Everything is more than it seems. We see only the scrim on the stage, the wave’s first line on the beach the epidermis of the body.
The third dimension, depth, is like a more real kind of space that transcends space. The fourth dimension, eternity, is like a more real kind of time that transcends time.
Everything has an eternal dimension even if it is temporal, because everything real is real only because God knows it into existence, and since God is eternal, so is His knowledge; therefore, all that is real is eternal in God’s mind.
A remote analogy of this happens in human memory: that kitten that died years ago still lives in your memory.
You give it a second life there.
For how long?
For as long as you live.
If your soul and your mind (not your brain) is immortal, so it that kitten – not in itself but in you. You are the world’s God and God’s world. Nothing is lost if it is loved, for if it is loved, it is remembered, and if it is remembered, it transcends time.

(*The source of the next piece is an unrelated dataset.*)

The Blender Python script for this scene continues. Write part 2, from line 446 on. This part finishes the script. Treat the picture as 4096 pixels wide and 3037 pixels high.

Only in time is anything lost.
In a novel, the characters grow old and die; youth, happiness, and life are lost. But not in the novelist’s mind and love! Well, life is like a novel and God is the author, so that the novel exists not only in itself (in the first three dimensions) but also in the mind of the Maker. That is its fourth, eternal dimension.
Perhaps these are the fourth dimensions Saint Paul meant in Ephesians 3:18. That verse at least tells you what they are dimensions of.
What?
Read it.” Peter Kreeft, Before I Go: Letters to Our Children about What Really Matters
Lost kitten?
The capacity of the cat.
Only in time is anything lost.
Nothing is lost if it is loved, for if it is loved, it is remembered, and if it is remembered, it transcends time.
How wide and long and high and deep is love?
…know this love that surpasses knowledge.
I have a GIVENNESS NOW to a 4D feline.

What do I have a GIVENNESS NOW to?
The viscosity of the volcano.
“As love cools, the glowing lava of its immense spontaneity hardens into the fixed and narrow molds of individual commandments.
Where love grows sluggish, law flourishes.
Love does not inquire how far it must go, but how far it may go.” Hans Urs von Balthasar, The Christian State of Life
The tale of two volcanoes.
…spewing sluggishness.
…spewing spontaneity.
…how far must love go?
…how far may love go?
I have a GIVENNESS NOW to the viscosity of the volcano.